Fé, festa e esperança: o olhar do pároco da Maia sobre a padroeira e os desafios do presente
A cidade da Maia está em festa com a celebração da sua padroeira, Nossa Senhora do Bom Despacho, um momento que, para muitos, representa mais do que tradição: é uma oportunidade de reencontro com a comunidade, com a fé e com os valores que sustentam a identidade local. Em entrevista ao Maia Hoje, o pároco Padre António Bacelar partilha uma reflexão profunda sobre o papel da Igreja nestes tempos marcados por incertezas, a relação entre as festividades religiosas e populares e a importância de manter viva a esperança. Com um percurso pastoral vivido em diferentes partes do mundo, traz uma visão humana e universal sobre os desafios que hoje se colocam à sociedade e à fé.

Maia Hoje (MH): Que mensagem tem para os maiatos nesta época festiva da nossa padroeira?
Padre António Bacelar (PAB): Vivemos, a nível global e também mais próximo, tempos desafiantes e mesmo contraditórios. Uma época festiva como a que vivemos – dos santos populares aos arraiais de Verão, passando pelas festas da nossa padroeira – liberta-nos, de alguma forma, da tentação de desânimo que poderia sobrevir, mas também não afasta magicamente as dificuldades. É uma possibilidade de recriar aqueles espaços onde tudo se pode tornar mais luminoso e que são os espaços dos relacionamentos de proximidade, de amizade, de cumplicidade. Nas primeiras festas em que há um ano participei, registei, com muito agrado, esse clima como “património” a não perder e a desenvolver sempre mais. Poderá ser assim um tempo de renovação da nossa alegria e em modos que não dão “ressaca” mas melhoram o nosso olhar sobre a humanidade, o que é também a nossa parte na sua construção.

MH: O que devemos recordar como católicos?
PAB: É impossível não recordar o “Ano Jubilar” que todos vivemos e cujo lema – “peregrinos da esperança” – tanto tem a ver também com “festa”: como júbilo, como peregrinação e como esperança.
Porque é impossível viver a festa sem a alegria que a motiva e que a alimenta.
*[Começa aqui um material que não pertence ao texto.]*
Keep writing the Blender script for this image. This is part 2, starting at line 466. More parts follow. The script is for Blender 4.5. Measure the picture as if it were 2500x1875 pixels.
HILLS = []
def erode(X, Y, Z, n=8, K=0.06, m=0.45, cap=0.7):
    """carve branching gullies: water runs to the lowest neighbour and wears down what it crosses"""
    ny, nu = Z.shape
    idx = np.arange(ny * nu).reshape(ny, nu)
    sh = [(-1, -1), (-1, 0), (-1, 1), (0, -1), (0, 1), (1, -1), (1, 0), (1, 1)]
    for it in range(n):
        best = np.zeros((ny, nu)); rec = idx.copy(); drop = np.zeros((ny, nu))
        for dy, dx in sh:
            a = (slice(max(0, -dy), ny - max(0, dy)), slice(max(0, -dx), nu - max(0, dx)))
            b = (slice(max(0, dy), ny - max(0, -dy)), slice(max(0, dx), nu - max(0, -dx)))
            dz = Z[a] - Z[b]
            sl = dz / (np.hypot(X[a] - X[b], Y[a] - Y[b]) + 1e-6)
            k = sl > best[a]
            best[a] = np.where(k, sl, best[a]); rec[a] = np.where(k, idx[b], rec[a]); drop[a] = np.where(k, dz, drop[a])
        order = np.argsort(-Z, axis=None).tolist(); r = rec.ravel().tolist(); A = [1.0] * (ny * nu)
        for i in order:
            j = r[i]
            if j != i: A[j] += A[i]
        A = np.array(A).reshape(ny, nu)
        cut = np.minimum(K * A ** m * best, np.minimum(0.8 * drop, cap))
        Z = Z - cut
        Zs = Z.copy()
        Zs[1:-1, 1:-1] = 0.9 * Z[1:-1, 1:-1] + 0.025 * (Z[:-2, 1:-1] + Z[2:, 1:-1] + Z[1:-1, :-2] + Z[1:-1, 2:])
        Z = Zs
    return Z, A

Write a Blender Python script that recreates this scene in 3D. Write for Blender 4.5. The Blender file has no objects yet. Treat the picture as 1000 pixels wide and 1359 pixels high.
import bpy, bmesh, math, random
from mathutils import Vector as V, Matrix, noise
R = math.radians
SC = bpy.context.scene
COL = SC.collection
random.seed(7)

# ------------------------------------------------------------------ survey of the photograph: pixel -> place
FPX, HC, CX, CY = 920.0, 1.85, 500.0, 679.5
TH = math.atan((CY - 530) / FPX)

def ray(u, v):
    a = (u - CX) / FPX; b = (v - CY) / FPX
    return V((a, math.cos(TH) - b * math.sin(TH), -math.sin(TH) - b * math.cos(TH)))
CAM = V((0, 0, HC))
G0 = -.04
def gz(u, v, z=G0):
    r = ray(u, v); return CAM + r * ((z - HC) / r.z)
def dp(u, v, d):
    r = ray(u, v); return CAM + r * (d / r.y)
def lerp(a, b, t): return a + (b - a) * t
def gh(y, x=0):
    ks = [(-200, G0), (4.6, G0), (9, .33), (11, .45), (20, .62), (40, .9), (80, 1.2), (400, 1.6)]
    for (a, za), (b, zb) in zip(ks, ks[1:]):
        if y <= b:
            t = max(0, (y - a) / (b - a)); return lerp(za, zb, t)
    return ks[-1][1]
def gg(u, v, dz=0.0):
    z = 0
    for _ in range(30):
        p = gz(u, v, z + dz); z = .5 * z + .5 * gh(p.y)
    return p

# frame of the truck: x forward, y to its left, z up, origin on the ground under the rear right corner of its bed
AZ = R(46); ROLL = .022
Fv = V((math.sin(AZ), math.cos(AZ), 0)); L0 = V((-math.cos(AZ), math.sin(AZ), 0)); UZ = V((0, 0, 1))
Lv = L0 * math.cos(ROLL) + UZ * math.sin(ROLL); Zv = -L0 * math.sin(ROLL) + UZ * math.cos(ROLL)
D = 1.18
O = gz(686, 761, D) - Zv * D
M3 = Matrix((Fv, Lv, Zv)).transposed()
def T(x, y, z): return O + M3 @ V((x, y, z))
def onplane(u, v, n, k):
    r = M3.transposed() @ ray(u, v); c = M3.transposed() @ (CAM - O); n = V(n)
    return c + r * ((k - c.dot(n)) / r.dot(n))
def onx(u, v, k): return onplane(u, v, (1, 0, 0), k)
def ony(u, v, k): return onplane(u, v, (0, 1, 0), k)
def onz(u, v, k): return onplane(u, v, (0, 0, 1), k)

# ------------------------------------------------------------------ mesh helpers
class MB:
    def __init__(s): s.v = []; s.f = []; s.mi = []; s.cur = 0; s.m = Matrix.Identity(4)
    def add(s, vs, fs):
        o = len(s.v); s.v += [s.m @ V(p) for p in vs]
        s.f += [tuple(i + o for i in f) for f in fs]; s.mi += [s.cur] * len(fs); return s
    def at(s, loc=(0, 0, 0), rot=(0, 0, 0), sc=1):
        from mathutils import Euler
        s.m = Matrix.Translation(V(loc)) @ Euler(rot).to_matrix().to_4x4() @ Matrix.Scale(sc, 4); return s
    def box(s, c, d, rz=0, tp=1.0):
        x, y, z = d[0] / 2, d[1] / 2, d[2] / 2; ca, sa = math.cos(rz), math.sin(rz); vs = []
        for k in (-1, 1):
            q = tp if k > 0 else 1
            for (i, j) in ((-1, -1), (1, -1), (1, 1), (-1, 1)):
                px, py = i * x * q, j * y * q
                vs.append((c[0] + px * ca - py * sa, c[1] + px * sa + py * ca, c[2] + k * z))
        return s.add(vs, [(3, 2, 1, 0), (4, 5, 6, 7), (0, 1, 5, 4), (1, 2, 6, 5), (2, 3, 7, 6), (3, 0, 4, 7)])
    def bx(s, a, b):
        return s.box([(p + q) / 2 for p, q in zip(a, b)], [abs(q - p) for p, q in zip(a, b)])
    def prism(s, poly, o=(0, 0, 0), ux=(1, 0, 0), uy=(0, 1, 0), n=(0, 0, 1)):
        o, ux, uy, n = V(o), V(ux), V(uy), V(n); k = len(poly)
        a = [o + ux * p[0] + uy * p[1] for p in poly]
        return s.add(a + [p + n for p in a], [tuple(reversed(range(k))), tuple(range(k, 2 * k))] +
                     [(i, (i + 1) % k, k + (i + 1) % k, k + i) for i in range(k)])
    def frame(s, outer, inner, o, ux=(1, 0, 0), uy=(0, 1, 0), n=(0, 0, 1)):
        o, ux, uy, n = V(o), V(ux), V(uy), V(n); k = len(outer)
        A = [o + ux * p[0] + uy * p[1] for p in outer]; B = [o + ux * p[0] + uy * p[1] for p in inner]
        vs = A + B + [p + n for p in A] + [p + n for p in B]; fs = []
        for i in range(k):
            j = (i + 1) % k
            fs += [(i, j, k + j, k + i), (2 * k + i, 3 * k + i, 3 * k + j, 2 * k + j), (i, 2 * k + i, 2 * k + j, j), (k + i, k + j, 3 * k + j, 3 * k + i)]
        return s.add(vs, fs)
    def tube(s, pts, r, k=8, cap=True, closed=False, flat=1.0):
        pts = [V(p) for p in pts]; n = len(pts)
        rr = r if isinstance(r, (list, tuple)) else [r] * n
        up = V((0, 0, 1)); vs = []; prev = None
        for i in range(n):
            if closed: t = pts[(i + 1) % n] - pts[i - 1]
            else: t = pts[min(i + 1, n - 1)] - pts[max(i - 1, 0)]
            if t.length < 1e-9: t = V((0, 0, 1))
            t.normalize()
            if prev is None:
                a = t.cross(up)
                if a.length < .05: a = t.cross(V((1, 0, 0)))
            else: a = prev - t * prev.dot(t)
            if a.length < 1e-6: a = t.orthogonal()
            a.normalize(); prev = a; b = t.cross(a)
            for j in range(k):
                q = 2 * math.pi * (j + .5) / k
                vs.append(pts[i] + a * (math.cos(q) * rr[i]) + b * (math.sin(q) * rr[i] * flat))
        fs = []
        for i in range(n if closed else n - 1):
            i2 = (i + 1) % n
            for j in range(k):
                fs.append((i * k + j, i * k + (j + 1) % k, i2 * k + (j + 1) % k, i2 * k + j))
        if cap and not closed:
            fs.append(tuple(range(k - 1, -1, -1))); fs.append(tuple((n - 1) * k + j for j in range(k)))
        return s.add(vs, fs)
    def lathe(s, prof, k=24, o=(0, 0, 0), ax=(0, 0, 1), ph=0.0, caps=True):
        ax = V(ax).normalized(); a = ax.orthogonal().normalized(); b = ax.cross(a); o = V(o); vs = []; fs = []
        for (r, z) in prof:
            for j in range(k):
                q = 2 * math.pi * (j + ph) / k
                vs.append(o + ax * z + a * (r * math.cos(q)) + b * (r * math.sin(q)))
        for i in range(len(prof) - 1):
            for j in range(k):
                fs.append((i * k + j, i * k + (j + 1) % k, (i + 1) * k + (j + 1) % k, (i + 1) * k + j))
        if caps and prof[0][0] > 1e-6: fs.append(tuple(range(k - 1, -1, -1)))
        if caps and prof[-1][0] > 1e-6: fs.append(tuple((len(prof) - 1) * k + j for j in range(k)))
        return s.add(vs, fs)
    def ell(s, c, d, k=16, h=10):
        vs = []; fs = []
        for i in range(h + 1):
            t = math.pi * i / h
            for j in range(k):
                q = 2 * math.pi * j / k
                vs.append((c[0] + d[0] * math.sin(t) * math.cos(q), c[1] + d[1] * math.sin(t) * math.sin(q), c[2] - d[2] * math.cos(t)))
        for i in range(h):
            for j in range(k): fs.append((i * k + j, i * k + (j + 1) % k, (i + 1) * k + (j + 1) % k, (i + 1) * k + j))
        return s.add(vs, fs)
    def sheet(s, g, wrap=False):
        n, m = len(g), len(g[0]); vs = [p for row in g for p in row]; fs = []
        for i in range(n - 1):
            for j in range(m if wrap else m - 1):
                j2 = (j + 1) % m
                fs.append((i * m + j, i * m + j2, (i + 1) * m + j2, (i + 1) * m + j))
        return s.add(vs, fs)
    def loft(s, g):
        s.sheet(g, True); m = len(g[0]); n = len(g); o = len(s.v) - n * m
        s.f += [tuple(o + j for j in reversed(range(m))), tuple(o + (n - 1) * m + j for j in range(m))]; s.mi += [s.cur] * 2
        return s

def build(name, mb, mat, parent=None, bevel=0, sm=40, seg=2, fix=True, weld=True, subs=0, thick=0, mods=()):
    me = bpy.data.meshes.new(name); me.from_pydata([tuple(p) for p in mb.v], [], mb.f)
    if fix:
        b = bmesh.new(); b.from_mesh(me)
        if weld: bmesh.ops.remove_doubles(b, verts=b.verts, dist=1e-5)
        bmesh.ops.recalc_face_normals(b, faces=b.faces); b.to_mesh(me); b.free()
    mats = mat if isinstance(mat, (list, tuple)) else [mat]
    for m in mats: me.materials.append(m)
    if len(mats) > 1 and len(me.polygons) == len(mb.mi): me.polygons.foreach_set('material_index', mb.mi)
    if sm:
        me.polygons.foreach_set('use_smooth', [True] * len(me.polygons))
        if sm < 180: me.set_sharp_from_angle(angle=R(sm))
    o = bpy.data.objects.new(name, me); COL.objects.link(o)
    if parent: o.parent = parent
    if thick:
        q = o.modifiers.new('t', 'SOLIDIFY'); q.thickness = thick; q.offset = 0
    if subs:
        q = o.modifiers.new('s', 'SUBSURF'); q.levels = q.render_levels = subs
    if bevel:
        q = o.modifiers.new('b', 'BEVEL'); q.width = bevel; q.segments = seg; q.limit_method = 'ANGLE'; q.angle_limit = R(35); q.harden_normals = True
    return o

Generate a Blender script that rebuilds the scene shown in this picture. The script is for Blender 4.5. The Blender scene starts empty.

Porque a festa inspirou e continua a inspirar tanto do nosso peregrinar em torno dos locais, como o Santuário da nossa Padroeira.
Porque, enfim, em tais caminhos e eventos reaviva-se a verdadeira esperança, aquela que, mesmo se por vezes invisivelmente, nos move e daqui nos envia.
Demos, pois, esta “oportunidade à esperança” que podemos reavivar em nós! E deixemo-nos inspirar por Maria, Senhora da Bom Despacho e por isso da esperança e da alegria serena, em todas as circunstâncias.
MH: Como vê a dicotomia entre as festividades religiosas e as populares?
PAB: A existir não a vejo como um “drama”, mas como parte de um caminho. E onde sempre, em caminho, nos podemos encontrar na busca comum do que significa hoje ser pessoa. Nesse esforço de todos, talvez consigamos abrir mais o “popular” a tudo o que nos constitui como pessoas, como cultura e abertura a todas as dimensões que a constituem, libertando-o, simultaneamente, do banal que nada constrói. E talvez também possamos emprestar mais humanidade às expressões religiosas, resgatando-as de formas idolátricas ou mesmo mágicas, distantes de Deus feito homem em Jesus Cristo, centro da nossa fé.
MH: O senhor Padre Bacelar é quase, permita-me, um homem do mundo, em tantos lugares já serviu. Por isso, entendo pertinente, nesta altura de incertezas mundiais, perguntar o que é que sente a sua alma e que mensagem gostaria de passar?
PAB: Creio que antes de mais, sinto tudo o que cada pessoa sente ao reconhecer-se parte e elemento de construção da humanidade: interrogação, apreensão e mesmo repulsa pelas atrocidades que continuam a cometer-se, pela impotência e mesmo inoperância e fracasso de tantas instâncias… O privilégio de ter partilhado muitos desses contextos – muitas vezes fisica e presencialmente, muitas mais ainda pelo contacto de mensagens e notícias – ainda mais agudiza esse sentir e chega a transformá-lo em mágoa, dor, tristeza (e mesmo lágrimas). Porque há nomes e rostos concretos de irmãos e irmãs com quem partilhei trechos da própia vida. Ao mesmo tempo, porém, fazem-me reacender a esperança: o modo como enfrentam tudo, a resiliência heróica, a esperança que persevera em todas as circunstâncias … E, enfim, tornam ainda mais alargada a minha, mesmo se pobre, oração!